CLR vs TLS

Or, well, actually, not really.

The back page of today’s TLS contains a blast at the CLR by that column’s author, J.C. What’s his charge? Well, it’s not so easy to say, because his piece consists mainly in repetition of his earlier jibes, a bit more out-of-context quotation, and some poorly-turned sentences about “common foundations” and other such oddities. The gist seems to be that he considers the poets collected in Infinite Difference and the CLR to be impenetrable, tout court. How much of the poetry there or here he has in fact read is unclear. Surely not John James in CLR1, surely not Peter Hughes in CLR2, surely not the Genovese poems in CLR3, to take just three examples of work that is of very immediate interest and, we think, beauty.

But no, it’s not really CLR vs TLS at all. We’ve been impressed with the range of poets covered in recent TLS issues, and rather regret the extension of our editorial’s criticism beyond J.C.’s sports page. Moreover, it seems that none other than the TLS’s editor has found at least some of CLR3 to be comprehensible—he blogged about us last week. This renders absurd J.C.’s statement that “No effort of imagination enables us to conjour a reader or an interlocutor who would welcome the self-alienation [of the poets in Infinite Difference and the CLR].”

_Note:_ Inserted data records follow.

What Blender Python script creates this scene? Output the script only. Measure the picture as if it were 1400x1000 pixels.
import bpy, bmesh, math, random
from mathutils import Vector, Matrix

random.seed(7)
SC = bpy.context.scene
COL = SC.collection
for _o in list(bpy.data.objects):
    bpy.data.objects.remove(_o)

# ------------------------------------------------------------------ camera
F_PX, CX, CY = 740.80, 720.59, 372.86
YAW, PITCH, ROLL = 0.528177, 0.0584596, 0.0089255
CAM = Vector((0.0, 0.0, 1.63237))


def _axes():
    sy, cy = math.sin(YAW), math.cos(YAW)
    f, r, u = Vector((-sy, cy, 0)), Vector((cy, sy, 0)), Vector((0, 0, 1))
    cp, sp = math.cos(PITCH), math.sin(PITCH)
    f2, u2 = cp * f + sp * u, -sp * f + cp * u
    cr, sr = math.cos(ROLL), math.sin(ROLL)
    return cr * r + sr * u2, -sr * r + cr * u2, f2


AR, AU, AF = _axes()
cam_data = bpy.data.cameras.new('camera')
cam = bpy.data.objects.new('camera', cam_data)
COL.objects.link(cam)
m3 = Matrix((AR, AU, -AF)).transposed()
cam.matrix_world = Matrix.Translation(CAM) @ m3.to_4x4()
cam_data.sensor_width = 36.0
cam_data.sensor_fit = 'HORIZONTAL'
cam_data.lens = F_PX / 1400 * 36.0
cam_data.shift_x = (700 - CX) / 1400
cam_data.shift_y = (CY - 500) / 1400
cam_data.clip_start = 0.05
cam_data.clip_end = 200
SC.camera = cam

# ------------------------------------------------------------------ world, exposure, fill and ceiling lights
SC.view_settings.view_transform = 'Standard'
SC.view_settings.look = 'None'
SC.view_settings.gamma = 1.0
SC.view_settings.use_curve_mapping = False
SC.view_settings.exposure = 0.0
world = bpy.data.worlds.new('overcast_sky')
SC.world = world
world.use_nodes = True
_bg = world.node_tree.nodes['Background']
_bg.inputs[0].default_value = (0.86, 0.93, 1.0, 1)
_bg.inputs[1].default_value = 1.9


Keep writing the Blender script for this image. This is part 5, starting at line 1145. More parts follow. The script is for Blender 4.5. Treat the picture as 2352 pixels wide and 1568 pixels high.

Ought we to be more generous? Is there something to be said for J.C.’s stance? Of course, we would like each issue to enact various kinds of communication with its readers, maybe even to establish a “common foundation”, perhaps politically or philosophically, even aesthetically. (Poetry does still contain some aesthetic element, doesn’t it? to read J.C. you’d doubt it.) J.C. implies that the CLR is impossible to read, end of story. Doubtless there are eloquent defenses of plain-speaking poetry, and we would be interested to read them; doubtless too there is a strong case to be made against obscurity and difficulty in poetry. We would I’m sure end up disagreeing with it, but someone must be capable of the attempt. J.C., it would seem, just ain’t the man.

[UPDATE: there's an excellent take on J.C.'s outpouring, over at The Lyre.]

3 Comments

  1. Posted July 16, 2010 at 8:27 am | Permalink

    Where can I read what JC actually wrote without siphoning my dole money straight to Murdoch?

  2. Boris Jardine
    Posted July 16, 2010 at 10:04 am | Permalink

    Well, The Lyre has only changed the names of certain individuals to protect their identity—so it’s the same in structure and, quotations aside, content… Otherwise—I’d go into a newsagent, read it quickly and then leg it. It’s a little long to transcribe here/now… Sorry!

  3. Posted January 31, 2011 at 8:14 am | Permalink

    There’s nothing to be said for JC and much to be said against him-my most recent blast against him can be seen on Carers UK Forum.To my shame until to-day I didn’t know of you but now I do.I’m a great fan of Michael Haslam and put him in 2 anthologies.I’m pushing “Emergency Verse”contra the cuts!